Areas of highest priority for program development and fundraising efforts include education, housing and safety.

Vincent Edmunds

One by one each table sent a runner to affix their ideas, scribbled on color-coded Post-it notes, onto broad sheets of white paper hung in the front of the room.

“I’m guessing you began this exercise thinking you have three or four ideas, but now I see some of you are running out of Post-its,” said David McDowell, senior organizer at Southwest Organizing Project (SWOP), who emceed the debrief. “That’s because group knowledge is much greater than the sum of its parts.

Of the dozen issue categories, two drew the most Post-its: education and housing. But there was also a big push for collective campaigns that would bring neighborhoods together on those issues and others.

In the past, the Network has steered clear of city-wide advocacy efforts, which can get political in a city known for its oft-divisive politics. But SWOP’s Jeff Bartow suggested there is an opportunity for the Network as a whole to work together on “just a few key issues” that impact all.

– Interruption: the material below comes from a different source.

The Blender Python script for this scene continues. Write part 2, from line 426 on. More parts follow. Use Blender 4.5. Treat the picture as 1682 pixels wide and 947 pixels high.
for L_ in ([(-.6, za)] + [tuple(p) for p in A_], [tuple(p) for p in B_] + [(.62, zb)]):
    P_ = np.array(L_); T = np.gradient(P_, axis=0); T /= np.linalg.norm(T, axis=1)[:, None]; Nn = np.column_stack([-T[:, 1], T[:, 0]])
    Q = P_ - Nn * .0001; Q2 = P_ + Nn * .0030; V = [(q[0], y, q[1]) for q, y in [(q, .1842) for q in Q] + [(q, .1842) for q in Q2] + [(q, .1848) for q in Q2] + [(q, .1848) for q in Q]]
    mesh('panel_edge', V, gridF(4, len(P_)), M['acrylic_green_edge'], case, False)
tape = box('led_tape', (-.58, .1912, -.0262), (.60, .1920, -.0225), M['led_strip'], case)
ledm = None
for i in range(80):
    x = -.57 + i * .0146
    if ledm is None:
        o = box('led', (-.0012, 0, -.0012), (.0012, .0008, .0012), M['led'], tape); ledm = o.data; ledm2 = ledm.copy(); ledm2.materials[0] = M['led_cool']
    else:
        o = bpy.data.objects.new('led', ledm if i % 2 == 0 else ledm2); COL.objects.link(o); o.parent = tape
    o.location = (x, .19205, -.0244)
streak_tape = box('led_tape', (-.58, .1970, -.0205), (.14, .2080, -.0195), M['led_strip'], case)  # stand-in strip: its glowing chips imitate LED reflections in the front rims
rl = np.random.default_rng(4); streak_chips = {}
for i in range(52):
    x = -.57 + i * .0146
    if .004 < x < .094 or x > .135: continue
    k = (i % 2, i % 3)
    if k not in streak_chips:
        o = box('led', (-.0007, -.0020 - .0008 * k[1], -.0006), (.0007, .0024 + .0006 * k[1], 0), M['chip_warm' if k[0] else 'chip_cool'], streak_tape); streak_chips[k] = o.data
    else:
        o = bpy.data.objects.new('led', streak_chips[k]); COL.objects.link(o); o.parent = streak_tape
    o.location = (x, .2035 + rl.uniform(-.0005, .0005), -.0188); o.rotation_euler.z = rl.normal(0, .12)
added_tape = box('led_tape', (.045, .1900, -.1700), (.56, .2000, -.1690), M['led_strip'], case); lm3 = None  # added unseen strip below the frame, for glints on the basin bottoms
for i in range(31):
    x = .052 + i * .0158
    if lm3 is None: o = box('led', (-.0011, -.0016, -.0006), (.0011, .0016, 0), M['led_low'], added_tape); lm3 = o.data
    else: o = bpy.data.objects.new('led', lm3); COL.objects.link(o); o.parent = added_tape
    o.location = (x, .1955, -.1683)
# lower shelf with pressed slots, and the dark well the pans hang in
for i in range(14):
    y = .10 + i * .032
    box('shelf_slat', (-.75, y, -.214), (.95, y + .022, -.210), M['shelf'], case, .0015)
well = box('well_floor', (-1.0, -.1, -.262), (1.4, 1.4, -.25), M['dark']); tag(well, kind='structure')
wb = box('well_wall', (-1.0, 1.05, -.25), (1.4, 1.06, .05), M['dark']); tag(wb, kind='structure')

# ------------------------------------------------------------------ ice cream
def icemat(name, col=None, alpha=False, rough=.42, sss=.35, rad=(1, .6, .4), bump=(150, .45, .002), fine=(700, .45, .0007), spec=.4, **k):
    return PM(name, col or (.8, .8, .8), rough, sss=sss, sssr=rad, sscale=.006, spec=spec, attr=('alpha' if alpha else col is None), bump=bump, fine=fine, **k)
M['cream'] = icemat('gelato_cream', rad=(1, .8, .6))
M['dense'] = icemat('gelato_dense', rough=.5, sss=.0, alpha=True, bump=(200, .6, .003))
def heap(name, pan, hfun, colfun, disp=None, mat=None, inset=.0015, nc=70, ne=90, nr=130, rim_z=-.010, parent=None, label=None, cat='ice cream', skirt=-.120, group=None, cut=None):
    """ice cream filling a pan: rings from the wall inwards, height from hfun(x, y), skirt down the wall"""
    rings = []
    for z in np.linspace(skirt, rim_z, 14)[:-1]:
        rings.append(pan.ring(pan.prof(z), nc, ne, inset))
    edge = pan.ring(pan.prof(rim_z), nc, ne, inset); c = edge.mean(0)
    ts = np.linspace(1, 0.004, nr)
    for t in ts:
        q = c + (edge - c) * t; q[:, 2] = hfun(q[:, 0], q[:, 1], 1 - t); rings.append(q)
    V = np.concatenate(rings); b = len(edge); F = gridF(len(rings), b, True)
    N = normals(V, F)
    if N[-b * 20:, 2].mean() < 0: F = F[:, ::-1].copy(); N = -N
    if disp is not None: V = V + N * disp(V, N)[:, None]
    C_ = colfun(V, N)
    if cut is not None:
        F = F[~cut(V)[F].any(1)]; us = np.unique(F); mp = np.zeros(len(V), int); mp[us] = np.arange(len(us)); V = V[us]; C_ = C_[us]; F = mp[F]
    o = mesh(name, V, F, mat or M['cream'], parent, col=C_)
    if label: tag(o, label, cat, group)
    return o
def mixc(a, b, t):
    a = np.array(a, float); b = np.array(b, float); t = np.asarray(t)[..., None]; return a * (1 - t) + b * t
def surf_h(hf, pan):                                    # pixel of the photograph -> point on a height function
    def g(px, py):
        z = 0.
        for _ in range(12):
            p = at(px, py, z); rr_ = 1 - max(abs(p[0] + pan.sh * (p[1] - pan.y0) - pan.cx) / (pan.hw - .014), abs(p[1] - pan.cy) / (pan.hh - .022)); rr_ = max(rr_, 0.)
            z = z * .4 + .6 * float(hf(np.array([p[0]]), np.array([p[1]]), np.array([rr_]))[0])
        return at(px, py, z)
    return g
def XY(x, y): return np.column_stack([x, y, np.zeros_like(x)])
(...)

LISC Deputy Director Keri Blackwell asked for a show of hands about advancing such efforts, and, responding to a sea of raised hands, said that LISC would convene the full Network more often and offer administrative support to move one or two issues forward. She reiterated an earlier comment about the power in the room: “We have the bandwidth to get this done.”

The meeting ended with a moving “one-word” exercise that asked all participants to sum up the morning’s vibe. Back came the descriptors:

“Encouraged. Hopeful. Energized. Focused. Ready. Proud. Charged. Motivated. Inspired. Fired up.”

LISC Program Officer, Evaluation & Impact Taryn Roch looks at the sea of ideas, scribbled on color-coded Post-it notes that she will analyze.